China's Communist Party rulers have chosen the country's leaders for the next five years. The party selected nine members for the powerful political bureau standing committee after a weeklong Party Congress approved President Hu Jintao's development agenda. Daniel Schearf reports from Beijing.

President Hu Jintao announced the new leaders of the party's standing committee in a live television broadcast Monday.

Mr. Hu, Prime Minister Wen Jiabao and three other members were chosen for a second term to the nine-member committee. Four newcomers were selected, including two men thought to be potential successors to Mr. Hu and Mr. Wen: Shanghai Party Secretary Xi Jinping and Liaoning province head Li Keqiang.

The committee is the most powerful body for the ruling Communist Party.
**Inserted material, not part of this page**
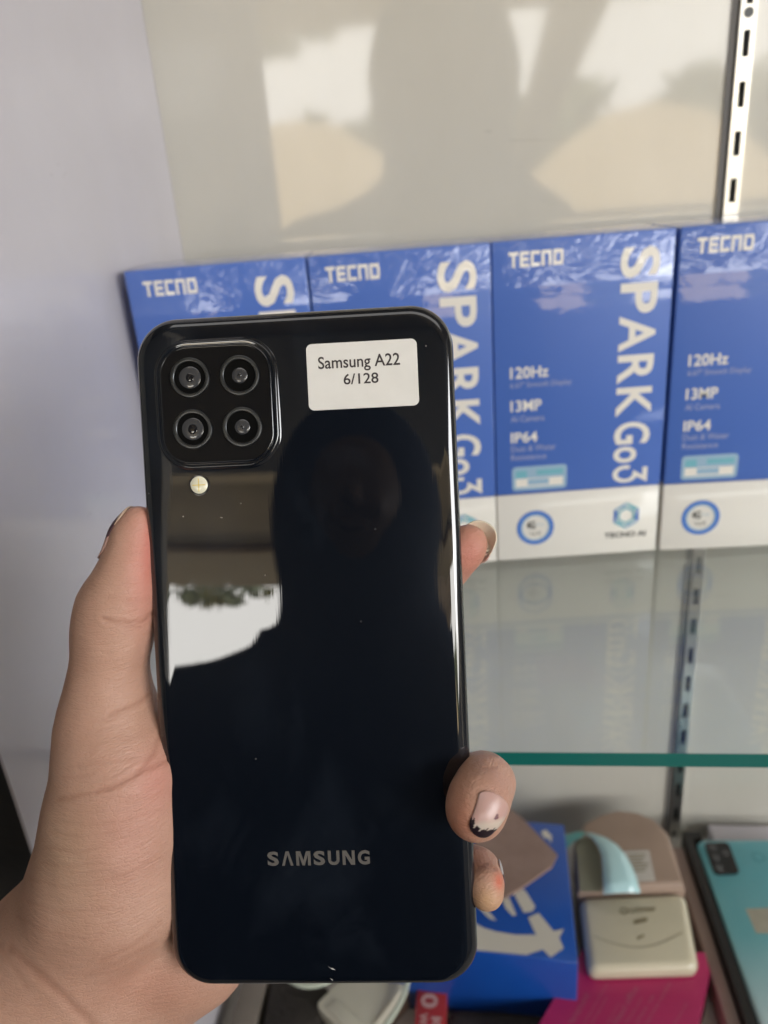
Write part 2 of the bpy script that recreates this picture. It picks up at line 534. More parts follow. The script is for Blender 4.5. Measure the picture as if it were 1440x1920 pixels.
proto = make_phone_box()
bl = ['blue phone box against the grey side wall, largely behind the held phone',
      'blue phone box partly behind the upper right corner of the held phone',
      'blue phone box fully readable from brand to the number 3, right of the held phone',
      'blue phone box at the right edge of the photo, below the slotted upright']
a6 = math.radians(6.0)
bp = [(-161.6, 361.8, 6.0), (-75.6, 370.8, 6.0), (9.9, 380.0, 6.0), (96.6, 388.2, 3.0)]
for i, (bx, by, an) in enumerate(bp):
    o = proto if i == 0 else copy_tree(proto)
    o.location = V(bx, by, ZS + .2); o.rotation_euler = (0, 0, math.radians(an))
    o['label'] = bl[i]; o['category'] = 'phone box'; o['group'] = 'blue phone boxes standing in a row on the glass shelf'

# ------------------------------------------------------------------ the held phone
q = np.array([5.01564269e-02, -5.86228707e-02, 4.40760061e-02]); tq = np.array([-17.46776, -33.5011927, -181.591434])
th = np.linalg.norm(q); kx = q / th
K = np.array([[0, -kx[2], kx[1]], [kx[2], 0, -kx[0]], [-kx[1], kx[0], 0]])
Rp = np.eye(3) + math.sin(th) * K + (1 - math.cos(th)) * K @ K
PW, PT = R @ Rp, R @ tq                           # phone axes and centre in world mm
PM = Matrix([list(map(float, PW[i])) + [0.0] for i in range(3)] + [[0, 0, 0, 1]])
PM.translation = Vector(V(*map(float, PT)))
phone = empty('smartphone', PM.translation, 'black smartphone held upright with its back and four lenses to the viewer', 'smartphone', rot=PM.to_3x3().to_4x4())
phone.matrix_world = PM
bpy.context.view_layer.update()
m_back = mat('glossy_black_back', (.0028, .0042, .0075), .35, spec=.08, coat=1.0, coat_rough=.012, coat_ior=1.75)
t = NT(m_back); co = t.obj()
# faint finger smudges and vertical hairlines in the gloss
sm = t.noise(28, 5, co, .6, .8)
hl = t.noise(1.0, 2, t.mapping(co, (2600, 40, 1)), .5)
spx = t.n('ShaderNodeSeparateXYZ'); t.l(co, spx.inputs[0])
dx = t.math('POWER', t.math('DIVIDE', t.math('SUBTRACT', spx.outputs[0], -.0215), .0062), 2)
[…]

Mr. Hu said the party leaders would work toward a more open government and push ahead with party reforms and a peaceful foreign policy.

He says the leaders are keenly aware of their difficult tasks and grave responsibilities. They will rely on all other party members and people to accomplish the tasks set at the 17th Congress. And he promises they will do their best to be worthy of the great trust placed in them.

The two other newcomers are Public Security Minister Zhou Yongkang and head of party personnel He Guoqiang.

Aside from Mr. Hu and Mr. Wen, other re-selected leaders are the party's second-highest ranking member, Wu Bangguo, propaganda department boss Li Changchun, and the head of the parliament's advisory body Jia Qinglin.

Several of those men are linked to former President Jiang Zemin, who left office five years ago, but continues to influence events.

David Zweig is a China expert at the Hong Kong University of Science and Technology. He says the new leadership shows Mr. Hu was not able to fully seize control and may have trouble pushing through his policies.

"Clearly he has strengthened himself through this Party Congress but I do not think he can dominate Chinese politics the way that Mao was able to or Deng Xiaoping was able to or maybe even Jiang Zemin was able to," said Zweig.

The selections wrap up the work of the 17th Party Congress, which formally ended Sunday.

During the weeklong session, delegates amended the party constitution to enshrine Mr. Hu's "scientific outlook on development" program, along with the political catchphrases of other former leaders.

Mr. Hu says he wants to create sustainable development by directing investment to the impoverished countryside and to keep rapid economic growth from further damaging China's environment.